Vako voert daartegen, zakelijk weergegeven, het volgende verweer.
Vako betwist dat zij met de Vako rail inbreuk maakt op een modelrecht van Forest. Forest betwist in dat kader de geldigheid van het model waar Forest zich op beroept:
- het model van de DS-rail is volgens Vako niet nieuw, althans heeft onvoldoende eigen karakter. Daarbij geldt dat de DS-rail kwalificeert als een samengesteld voortbrengsel in de zin van artikel 3.4 BVIE. Dat betekent dat alleen de onderdelen die zichtbaar zijn na montage relevant zijn bij de beoordeling.
- daarnaast geldt dat de uiterlijke kenmerken van de DS-rail volledig technisch bepaald zijn en dus niet voor bescherming in aanmerking komen.

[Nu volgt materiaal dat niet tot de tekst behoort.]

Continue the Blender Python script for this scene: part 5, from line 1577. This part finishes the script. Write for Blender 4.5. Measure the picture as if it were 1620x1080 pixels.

Voor zover het model van de DS-rail toch geldig zou zijn, dan geldt dat het ontwerp van de Vako-Rail daar op een aantal punten duidelijk van afwijkt waardoor sprake is van een andere totaalindruk.
Vako betwist eveneens dat de Vako-rail een slaafse nabootsing is van de DS-rail. De DS-rail heeft geen eigen plaats op de markt. Forest voldoet in dat kader ook niet aan haar stelplicht. Voor zover de DS-rail al een eigen gezicht in de markt had, dan is dat verwaterd.
Vako betwist ook dat sprake is van verwarringsgevaar. Forest heeft dat niet aannemelijk gemaakt. Als al sprake zou zijn van verwarringsgevaar dan is dat niet nodeloos. Het model van de DS-rail is namelijk volledig technisch bepaald zodat overeenstemmingen nodig zijn voor de deugdelijkheid en bruikbaarheid van de Vako-rail.
Als aan Vako al een verbod wordt opgelegd dan dient haar een termijn te worden 30 gegund om de producten van haar website en uit haar winkels te halen.
De gevorderde verboden hebben ook geen betrekking op een specifiek product en zijn daarmee te ruim geformuleerd. Het zal leiden tot executiegeschillen.
De door Forest gevorderde dwangsommen zijn onredelijk hoog.
Een verbod kan ook hooguit worden uitgesproken voor de Benelux. Voor een verbod in de andere landen dient Forest zich te wenden tot de gerechten van die landen.
Voor zover toch een verbod zou kunnen worden gegeven voor die landen dan geldt dat daarvoor geen aanleiding bestaat omdat Forest niet aannemelijk heeft gemaakt dat sprake is van een dreigende inbreuk buiten de Benelux ook niet op basis van de nationale wetgeving van die landen.
De door Forest gevorderde termijn voor het versturen van een bericht aan haar afnemers is te kort. Vako verzoekt die termijn te bepalen op 14 dagen. Het is ook niet nodig om dat per aangetekende brief te doen, een e-mail volstaat daarvoor. De inhoud van het bericht is ook onredelijk en dient op een aantal punten te worden aangepast.
De vordering tot veroordeling in de volledige proceskosten dient te worden afgewezen, althans te worden gemaximeerd op € 15.000,-- conform de Indicatietarieven voor een normale IE-zaak. Als de vorderingen van Forest enkel worden toegewezen op de grondslag van slaafse nabootsing en de vorderingen worden afgewezen voor zover zij zijn gegrond op het modelrecht, dan kan Forest alleen aanspraak maken op het liquidatietarief. Forest dient dan de door Vako gemaakte proceskosten voor het modelrechtelijke deel op grond van artikel 1019h Rv te vergoeden.